De gebroeders Grimm verzamelden ruim 210 sprookjes, waarvan er 116 zich afspelen in een bos. De auteur werkt een paar voorbeelden uit, waaruit blijkt dat de gebroeders Grimm het Duitse bos zagen als een natuurlijke habitat.
Interessant is ook de bijdrage over het bos in Rusland, een van de meest bosrijke gebieden ter wereld, al ging in de negentiende eeuw ook daar de ontbossing razend snel. Ivan Toergenjev is een schrijver maar ook een jager, die dagen doorbrengt in de bossen en er aangrijpend over schrijft. Een sprookjesverzamelaar/verteller die bij ons minder bekend is, is Aleksandr Afanasjev.
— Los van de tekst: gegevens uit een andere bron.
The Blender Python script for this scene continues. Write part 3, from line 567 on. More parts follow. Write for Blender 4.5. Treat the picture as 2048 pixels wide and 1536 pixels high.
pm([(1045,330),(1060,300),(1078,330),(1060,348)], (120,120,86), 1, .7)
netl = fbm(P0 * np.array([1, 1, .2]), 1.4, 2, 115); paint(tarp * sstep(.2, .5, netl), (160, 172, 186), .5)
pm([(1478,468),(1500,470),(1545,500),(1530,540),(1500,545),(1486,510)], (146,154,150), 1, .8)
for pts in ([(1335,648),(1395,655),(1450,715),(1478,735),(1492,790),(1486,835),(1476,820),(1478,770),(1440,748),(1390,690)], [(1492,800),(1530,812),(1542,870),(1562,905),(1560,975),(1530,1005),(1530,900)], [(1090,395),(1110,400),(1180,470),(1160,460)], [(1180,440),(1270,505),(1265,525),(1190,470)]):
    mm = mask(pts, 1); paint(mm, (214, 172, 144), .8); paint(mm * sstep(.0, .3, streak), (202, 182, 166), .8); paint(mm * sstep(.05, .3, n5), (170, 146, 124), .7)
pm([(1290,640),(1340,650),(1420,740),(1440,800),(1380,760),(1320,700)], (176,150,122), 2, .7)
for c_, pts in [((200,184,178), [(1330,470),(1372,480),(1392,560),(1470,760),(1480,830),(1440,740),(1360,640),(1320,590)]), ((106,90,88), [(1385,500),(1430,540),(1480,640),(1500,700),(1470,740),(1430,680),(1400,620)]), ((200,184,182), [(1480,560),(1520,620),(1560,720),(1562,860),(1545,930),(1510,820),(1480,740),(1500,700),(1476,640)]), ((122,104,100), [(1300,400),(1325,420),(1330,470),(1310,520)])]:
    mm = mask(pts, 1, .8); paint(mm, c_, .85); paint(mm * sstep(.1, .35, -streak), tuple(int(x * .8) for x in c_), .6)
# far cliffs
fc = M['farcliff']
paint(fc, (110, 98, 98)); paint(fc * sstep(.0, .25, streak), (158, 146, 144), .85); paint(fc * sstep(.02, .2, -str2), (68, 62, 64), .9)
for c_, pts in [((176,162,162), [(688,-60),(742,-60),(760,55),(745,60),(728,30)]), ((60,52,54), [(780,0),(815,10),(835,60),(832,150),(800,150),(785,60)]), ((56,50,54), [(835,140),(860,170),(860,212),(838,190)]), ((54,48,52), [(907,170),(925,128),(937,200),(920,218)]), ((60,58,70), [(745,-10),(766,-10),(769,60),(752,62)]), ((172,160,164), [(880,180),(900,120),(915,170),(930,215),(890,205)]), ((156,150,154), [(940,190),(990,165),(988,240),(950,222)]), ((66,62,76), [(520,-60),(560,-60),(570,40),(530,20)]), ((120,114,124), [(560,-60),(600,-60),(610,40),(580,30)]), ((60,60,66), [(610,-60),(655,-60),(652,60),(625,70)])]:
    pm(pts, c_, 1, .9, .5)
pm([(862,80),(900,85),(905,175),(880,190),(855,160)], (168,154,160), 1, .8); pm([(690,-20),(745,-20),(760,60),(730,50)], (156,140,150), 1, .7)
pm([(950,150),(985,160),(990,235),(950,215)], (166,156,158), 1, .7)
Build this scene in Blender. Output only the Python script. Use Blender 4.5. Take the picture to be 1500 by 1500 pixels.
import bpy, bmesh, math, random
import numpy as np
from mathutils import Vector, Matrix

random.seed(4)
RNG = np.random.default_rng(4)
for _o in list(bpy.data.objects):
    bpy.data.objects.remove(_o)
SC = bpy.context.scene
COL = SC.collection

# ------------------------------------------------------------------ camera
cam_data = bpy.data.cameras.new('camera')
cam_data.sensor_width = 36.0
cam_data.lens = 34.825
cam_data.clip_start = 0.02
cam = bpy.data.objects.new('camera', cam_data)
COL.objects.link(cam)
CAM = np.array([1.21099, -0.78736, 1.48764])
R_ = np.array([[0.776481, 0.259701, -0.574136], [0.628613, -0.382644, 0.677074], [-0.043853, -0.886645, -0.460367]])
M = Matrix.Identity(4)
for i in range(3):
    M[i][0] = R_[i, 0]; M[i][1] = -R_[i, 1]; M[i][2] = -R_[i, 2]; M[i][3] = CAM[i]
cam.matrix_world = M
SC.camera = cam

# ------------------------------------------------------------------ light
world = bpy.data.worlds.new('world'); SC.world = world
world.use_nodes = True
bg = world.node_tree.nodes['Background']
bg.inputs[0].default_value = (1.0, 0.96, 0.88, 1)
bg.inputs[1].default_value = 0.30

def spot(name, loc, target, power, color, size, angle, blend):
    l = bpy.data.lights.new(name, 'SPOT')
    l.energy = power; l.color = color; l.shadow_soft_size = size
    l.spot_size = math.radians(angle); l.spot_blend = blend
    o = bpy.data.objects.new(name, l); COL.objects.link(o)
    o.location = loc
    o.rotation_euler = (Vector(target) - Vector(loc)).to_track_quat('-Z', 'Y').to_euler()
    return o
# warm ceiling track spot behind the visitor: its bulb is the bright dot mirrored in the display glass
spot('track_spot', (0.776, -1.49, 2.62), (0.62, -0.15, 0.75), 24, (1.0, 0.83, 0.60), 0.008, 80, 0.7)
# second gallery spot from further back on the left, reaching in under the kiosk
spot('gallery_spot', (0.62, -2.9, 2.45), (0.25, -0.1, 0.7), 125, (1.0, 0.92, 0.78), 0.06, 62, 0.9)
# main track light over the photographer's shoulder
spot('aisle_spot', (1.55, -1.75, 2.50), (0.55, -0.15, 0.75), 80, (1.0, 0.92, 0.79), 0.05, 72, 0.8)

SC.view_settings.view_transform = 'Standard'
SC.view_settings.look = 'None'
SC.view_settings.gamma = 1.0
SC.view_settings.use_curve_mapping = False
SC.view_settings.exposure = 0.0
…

Van hem lezen we een volledig sprookje over Leshii, de geest van de bossen.
Het laatste hoofdstuk brengt o.a. Alexander von Humboldt opnieuw en uitgebreider ten tonele. Hij bezocht het Amazoneregenwoud en daarover schrijft Spits een hoofdstukje apart: het is het grootste regenwoud op aarde, het herbergt vijftigduizend plantensoorten, zestienduizend boomsoorten en ontelbare dieren. Dit regenwoud verandert in onze tijd snel door klimaatverandering en ontbossing.
De titel van de epiloog luidt: "De toekomst van het bos". Het gaat iets beter, maar hoe en waarom, dat legt Spits beter zelf uit. Je kan eindigen met de 15 inzichten over het bos, geput uit de verhalen die in het boek zijn verteld. Interessant is ook de Chronologie, die begint in 55 v.Chr. met Caesar die de Rijn oversteekt en omkeert bij de bossen van Germanië. Het laatste jaartal is 2024 en daar staat de droeve boodschap: zo'n achttien procent van het Amazoneregenwoud is verdwenen.
In zijn dankwoord hoopt de auteur dat dit boek aanzet om het bos te koesteren. De Verantwoording geeft uitleg per hoofdstuk over wat Spits gelezen en bestudeerd heeft eer hij de verhalen schreef, al volgen er ook 8 bladzijden met een Literatuurlijst en 5 met een Personenregister.
Het boek is verlucht met zwart-wit foto's van natuur, van kunst en van mensen.
Jerker Spits is geboren in 1977. Hij is Germanist en schrijft over de Duitse Literatuur, politiek en cultuur. Hij schreef ook "Jacht op de barnsteenkamer", waarin hij kunst, geschiedenis en wetenschap vervlecht in een verhaal.